If there’s one species of employee managers dread dealing with, it’s the prima donna. Here’s a look at what makes these people tick — and how they can be stopped.

Prima donnas are likely the most irritating people in the workforce.

They preen, they posture, they bully, they make outrageous demands. And much of the time, those demands are met.

The hardest part is, they’re often the company’s top performers.

Of course they are. How else could anybody justify keeping them around for so long, alienating staff and creating chronic headaches?

Some examples of the breed

Prima donnas come in all shapes, sizes, personality types and degrees of quirkiness.

A sample:

  • Joe (or Josephine) Cool. These folks are urbane, confident, knowledgeable – and never miss a chance to point it out to co-workers or superiors.
  • Vincent (or Vivian) Van Gogh. Soooo creative, these people can’t possibly be expected to follow the rules of the drones that surround them.
  • The Founding Father (or Mother). These are the folks who’ve been around forever – through the good times and the bad. They’re the main repository of institutional memory. Problem is, they think they’ve paid their dues – and don’t have to produce like they used to.
  • Conan (or Connie) the Barbarian. The office bully. The living, breathing rebuttal to the idea that when employees are treated with respect, they’re more productive. Sure, everybody in the department is miserable. But the results speak for themselves, right?

Personality traits

Regardless of which category they fall into, all prima donnas have two things in common: They’re not team players and they’re obsessed with themselves.

And almost universally, they’re nowhere near as self-confident as they want people to think.
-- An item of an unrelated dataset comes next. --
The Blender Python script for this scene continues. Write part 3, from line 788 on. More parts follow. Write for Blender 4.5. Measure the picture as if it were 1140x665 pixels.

Nine times out of 10, the corporate shrinks say, under that bluster lies an unusually weak ego.

Therein lies a blueprint for dealing with these folks.

Two-phase plan

Phase I: It’s a team issue. This is the tough love part of the process. Managers must make it clear that cooperating with co-workers and being part of a collegial atmosphere isn’t an optional exercise. It’s required.

That means every employee – even the highest performer – is expected to treat colleagues with courtesy and respect.

What incentive do prima donnas have to follow the team guidelines?

Some companies make it part of the compensation package. When a change in behavior means money in the pocket, prima donnas tend to pay attention to the rules.

Phase II: Prima donnas need to feed their egos.

That’s a double-edged sword. Giant egos can, no question, be destructive – but they can also be steered toward a positive outcome.

Example: Some companies co-opt prima donnas by making them key players in mentoring programs, where they can spout off about their accomplishments while teaching the business to younger workers.

Others find success by assigning the prima donna an important new initiative – such as a key market research project or a special campaign to land a crucial customer – something that won’t require a lot of interaction with co-workers.

The final decision

Are they worth keeping? No question, prima donnas are often valuable to companies. Start-ups especially benefit from the high-powered energy that prima donnas can bring to the table.

But there are times that these employees are simply more trouble than they’re worth. And then management has a critical decision to make.

There’s an old saying that goes, “The cemetery is full of indispensable people.” That sort of puts it in perspective.

Often, jettisoning the top-performing prima donna is a lot less painful than companies fear it’s going to be. Others step up to fill the vacuum, and morale gets a boost.